Eine persönliche Perspektive auf die #metoo-Bewegung
Auch meine Perspektive gegenüber den Themen Feminismus und Gleichberechtigung der Geschlechter hat sich in den letzten fünf Jahren verändert. Es gab schon eine Zeit, in der ich der Meinung war, Frauen und Männer seien in der heutigen Zeit weitegehend gleichberechtigt. Und wahrlich kann man nicht abstreiten, dass in den letzten Jahrhunderten Vorkämpferinnen dafür gesorgt haben, dass ich mich als Frau frei entfalten und meinen Wünschen und Zielen nachgehen kann, zumindest in Deutschland. Und dennoch, je mehr ich mich damit auseinandersetzte, wurde mir bewusst, dass es weiterhin wesentliche Chancenungleichheiten zwischen Frauen und Männern gibt, auch in Deutschland. Noch immer gibt es zu wenig Frauen in Führungspositionen, wobei dies meiner Meinung nach nicht allein daran liegen kann, dass Frauen entweder nicht wollen oder eben die Männer jeweils qualitativ mehr überzeugt haben. Immerhin sind 51,7 % der Hochschulabsolventen Frauen (Statista, Stand 2020). Noch immer gibt es Unterschiede im Einkommen, der sogenannte Gender Pay Gap. So liegt laut einer Studie von 2021 der unbereinigte Verdienstunterschied bei 18 % (da Frauen z.B. häufig in niedriger bezahlten Berufssektoren wie der Pflege oder Erziehung arbeiten). Aber auch beim bereinigten Verdienstunterschied, also bei gleichem Sektor und Position, liegt die Differenz bei immerhin 6 % (Stand 2020).

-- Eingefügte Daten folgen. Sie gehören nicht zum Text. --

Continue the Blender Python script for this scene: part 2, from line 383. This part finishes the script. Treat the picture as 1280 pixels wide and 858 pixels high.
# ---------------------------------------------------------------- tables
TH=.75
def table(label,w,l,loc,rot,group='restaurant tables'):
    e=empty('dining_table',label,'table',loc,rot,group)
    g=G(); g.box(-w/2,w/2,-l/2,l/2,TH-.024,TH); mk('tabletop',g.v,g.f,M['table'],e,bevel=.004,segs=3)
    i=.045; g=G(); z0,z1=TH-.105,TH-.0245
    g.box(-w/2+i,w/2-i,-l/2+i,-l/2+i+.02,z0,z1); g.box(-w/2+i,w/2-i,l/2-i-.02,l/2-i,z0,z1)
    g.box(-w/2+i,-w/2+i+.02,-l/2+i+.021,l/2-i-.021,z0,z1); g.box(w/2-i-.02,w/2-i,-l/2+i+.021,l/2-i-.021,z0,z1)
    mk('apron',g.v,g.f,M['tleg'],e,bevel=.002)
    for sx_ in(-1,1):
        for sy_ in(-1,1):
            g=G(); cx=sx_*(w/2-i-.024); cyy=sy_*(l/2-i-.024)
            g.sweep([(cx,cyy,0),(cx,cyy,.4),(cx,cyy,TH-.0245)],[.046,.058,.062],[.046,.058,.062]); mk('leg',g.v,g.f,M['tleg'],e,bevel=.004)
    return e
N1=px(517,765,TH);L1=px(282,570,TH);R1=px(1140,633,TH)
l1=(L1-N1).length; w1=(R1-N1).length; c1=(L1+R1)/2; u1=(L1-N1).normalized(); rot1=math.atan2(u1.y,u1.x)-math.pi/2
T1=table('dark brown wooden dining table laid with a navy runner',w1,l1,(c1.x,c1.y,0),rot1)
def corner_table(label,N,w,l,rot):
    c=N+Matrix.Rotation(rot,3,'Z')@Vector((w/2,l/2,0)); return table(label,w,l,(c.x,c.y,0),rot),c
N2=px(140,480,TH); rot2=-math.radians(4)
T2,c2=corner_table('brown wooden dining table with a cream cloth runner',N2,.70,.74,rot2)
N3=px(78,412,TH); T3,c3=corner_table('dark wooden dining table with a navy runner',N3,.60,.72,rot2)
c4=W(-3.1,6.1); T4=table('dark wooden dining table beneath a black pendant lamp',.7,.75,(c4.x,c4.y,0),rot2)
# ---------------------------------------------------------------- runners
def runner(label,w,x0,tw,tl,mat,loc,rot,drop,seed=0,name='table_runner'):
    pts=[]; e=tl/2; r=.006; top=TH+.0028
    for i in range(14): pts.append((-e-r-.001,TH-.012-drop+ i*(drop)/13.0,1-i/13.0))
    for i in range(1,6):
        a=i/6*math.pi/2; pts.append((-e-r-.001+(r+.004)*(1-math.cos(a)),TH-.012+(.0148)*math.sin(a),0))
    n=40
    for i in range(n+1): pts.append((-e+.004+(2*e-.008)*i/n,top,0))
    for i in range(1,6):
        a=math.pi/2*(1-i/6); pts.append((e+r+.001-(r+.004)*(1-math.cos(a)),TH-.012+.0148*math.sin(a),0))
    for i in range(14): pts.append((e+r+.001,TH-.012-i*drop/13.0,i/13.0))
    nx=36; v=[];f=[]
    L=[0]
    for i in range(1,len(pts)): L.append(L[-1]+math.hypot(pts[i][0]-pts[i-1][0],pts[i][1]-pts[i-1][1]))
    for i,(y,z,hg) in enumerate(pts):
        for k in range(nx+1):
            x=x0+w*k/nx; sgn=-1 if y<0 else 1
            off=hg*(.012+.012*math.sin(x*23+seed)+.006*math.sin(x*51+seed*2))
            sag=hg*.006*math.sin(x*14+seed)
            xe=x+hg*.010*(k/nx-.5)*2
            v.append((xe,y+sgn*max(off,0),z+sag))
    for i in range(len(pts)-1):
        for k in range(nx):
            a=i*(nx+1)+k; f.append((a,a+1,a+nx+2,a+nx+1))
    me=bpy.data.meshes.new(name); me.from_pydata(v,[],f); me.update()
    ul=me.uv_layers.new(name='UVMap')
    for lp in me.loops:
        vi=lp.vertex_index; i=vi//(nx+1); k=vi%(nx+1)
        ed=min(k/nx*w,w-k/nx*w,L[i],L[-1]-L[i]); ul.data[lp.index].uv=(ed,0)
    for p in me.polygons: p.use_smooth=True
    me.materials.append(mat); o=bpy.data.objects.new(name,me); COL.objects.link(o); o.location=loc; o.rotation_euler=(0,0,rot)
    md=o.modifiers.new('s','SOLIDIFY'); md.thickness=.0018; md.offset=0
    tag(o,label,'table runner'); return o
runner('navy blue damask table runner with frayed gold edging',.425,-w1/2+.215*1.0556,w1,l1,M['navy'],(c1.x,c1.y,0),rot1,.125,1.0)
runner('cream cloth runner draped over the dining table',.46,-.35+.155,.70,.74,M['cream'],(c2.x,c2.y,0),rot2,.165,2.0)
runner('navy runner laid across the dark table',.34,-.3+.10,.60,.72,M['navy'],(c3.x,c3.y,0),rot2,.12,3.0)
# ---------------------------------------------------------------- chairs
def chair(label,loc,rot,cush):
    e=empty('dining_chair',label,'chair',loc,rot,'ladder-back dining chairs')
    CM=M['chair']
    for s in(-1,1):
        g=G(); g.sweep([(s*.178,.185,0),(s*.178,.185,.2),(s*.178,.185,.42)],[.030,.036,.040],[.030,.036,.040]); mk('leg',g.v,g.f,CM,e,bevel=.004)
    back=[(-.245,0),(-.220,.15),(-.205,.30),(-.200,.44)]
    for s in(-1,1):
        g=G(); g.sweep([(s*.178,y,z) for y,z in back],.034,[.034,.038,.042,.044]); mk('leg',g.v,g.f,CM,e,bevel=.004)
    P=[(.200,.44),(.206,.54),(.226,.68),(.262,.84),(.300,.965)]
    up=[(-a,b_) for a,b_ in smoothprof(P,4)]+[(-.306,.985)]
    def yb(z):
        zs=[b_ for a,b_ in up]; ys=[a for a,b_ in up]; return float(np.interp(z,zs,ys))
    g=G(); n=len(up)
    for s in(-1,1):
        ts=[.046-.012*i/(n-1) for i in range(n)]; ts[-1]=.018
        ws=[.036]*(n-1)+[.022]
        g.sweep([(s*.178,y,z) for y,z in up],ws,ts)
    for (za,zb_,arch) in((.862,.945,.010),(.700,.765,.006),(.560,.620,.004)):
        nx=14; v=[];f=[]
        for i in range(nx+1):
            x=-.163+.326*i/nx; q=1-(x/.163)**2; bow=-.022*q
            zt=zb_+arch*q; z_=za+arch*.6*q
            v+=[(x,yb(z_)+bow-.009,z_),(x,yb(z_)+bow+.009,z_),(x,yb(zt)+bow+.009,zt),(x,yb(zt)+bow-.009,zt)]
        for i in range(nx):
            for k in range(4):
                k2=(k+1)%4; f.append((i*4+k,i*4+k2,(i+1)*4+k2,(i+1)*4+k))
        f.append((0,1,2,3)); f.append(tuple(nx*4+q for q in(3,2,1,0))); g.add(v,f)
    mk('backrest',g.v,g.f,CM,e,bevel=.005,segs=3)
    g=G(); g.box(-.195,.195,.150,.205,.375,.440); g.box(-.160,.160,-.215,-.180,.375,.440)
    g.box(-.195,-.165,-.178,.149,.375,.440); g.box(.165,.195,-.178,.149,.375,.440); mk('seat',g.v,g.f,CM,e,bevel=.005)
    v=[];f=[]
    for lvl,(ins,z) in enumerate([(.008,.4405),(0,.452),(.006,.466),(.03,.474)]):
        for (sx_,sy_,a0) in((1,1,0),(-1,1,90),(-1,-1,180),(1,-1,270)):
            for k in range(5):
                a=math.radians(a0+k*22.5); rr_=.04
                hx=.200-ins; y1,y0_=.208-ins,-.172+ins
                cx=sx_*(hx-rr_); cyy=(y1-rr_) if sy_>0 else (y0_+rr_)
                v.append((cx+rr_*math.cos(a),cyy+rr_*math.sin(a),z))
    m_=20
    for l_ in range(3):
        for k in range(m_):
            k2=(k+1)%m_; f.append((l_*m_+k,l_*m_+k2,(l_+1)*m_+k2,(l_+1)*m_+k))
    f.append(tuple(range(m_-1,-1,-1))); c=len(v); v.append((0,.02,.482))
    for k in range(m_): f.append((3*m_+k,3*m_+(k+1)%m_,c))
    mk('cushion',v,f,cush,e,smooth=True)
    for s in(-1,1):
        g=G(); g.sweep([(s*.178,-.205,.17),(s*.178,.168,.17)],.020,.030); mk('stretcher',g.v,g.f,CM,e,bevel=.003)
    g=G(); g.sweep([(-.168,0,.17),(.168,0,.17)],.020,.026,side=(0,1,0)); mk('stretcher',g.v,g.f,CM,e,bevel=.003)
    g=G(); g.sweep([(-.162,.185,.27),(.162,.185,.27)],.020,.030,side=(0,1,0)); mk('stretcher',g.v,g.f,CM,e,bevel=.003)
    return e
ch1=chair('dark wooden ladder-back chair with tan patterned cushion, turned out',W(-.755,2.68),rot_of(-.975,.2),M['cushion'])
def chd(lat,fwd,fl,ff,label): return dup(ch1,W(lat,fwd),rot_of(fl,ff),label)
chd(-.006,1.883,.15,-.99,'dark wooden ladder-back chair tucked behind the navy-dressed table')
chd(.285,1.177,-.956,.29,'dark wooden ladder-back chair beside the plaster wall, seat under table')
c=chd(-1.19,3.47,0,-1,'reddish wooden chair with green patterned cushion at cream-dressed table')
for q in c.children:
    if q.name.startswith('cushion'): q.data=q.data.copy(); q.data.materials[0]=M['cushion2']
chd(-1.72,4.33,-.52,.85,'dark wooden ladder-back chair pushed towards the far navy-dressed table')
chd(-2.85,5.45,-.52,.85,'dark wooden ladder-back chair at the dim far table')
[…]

Frauen erfahren vor allem deutlich häufiger häusliche Gewalt, hier steigt der Anteil laut Statistik sogar weiterhin. Und auch bei sexuellen Übergriffen ist der Anteil von 78 % der Frauen, die angaben, bereits einmal in der Öffentlichkeit sexuell belästigt bzw. einen sexuellen Übergriff erlebt zu haben, deutlich höher als bei Männern mit 26 % (Stand jeweils 2020). Ein zum Teil noch immer gerne benanntes Argument ist, dass die Frauen sich eben nicht so anzüglich hätten anziehen oder sich nicht so an den Hals des Mannes hätten werfen sollen. Dabei ist diese Ansicht bereits unserem durch patriarchale Strukturen geprägtes Weltbild geschuldet. Mal zugespitzt formuliert: Frauen können sich doch immerhin auch ganz gut beherrschen, wenn der Mann oberkörperfrei an einem vorbeiläuft, oder? Und wenn Männer sich nicht einmal in Griff haben, wieso dominieren Sie dann die Führungsebenen in Politik und Wirtschaft?
Unsere aktuellen Buchtipps zum Thema
„Das Licht ist hier viel heller“ von Mareike Fallwickl
Erschienen 2019 bei der Frankfurter Verlagsanstalt, als Taschenbuch im Penguin Verlag
Mareike Fallwickl verwebt den Beginn der #Metoo-Bewegung in einen Roman, in dem sie genau dieses oft tabuisierte Thema der sexuellen Gewalt aufgreift. Indem die Kapitel der weiblichen Hauptfigur, die einen sexuellen Übergriff erlebt, aus der Ich-Perspektive beschrieben werden, wird dem Opfer eine Stimme gegeben. Und durch die Darstellung diverser, vermeintlicher Strohfeuer von sexueller Gewalt entsteht ein Sprachrohr für diese erstickten Stimmen. Dem entgegen setzt Fallwickl aber auch die Perspektive des alten weißen Mannes, der den Wandel der Zeit nicht akzeptieren kann. Mareike Fallwickl legt wie immer mutig den Finger in die tiefe Wunde der patriarchalen Gesellschaft. Mehr dazu findet ihr hier.
In „Die Wut, die bleibt“ wird auf die Rolle der Frau in der Corona-Krise hingewiesen, in der es in vielen Familien wieder zu einer traditionellen Aufteilung kam, indem die Frauen zu Hause blieben, um sich um die Kindererziehung während des Lockdowns zu kümmern.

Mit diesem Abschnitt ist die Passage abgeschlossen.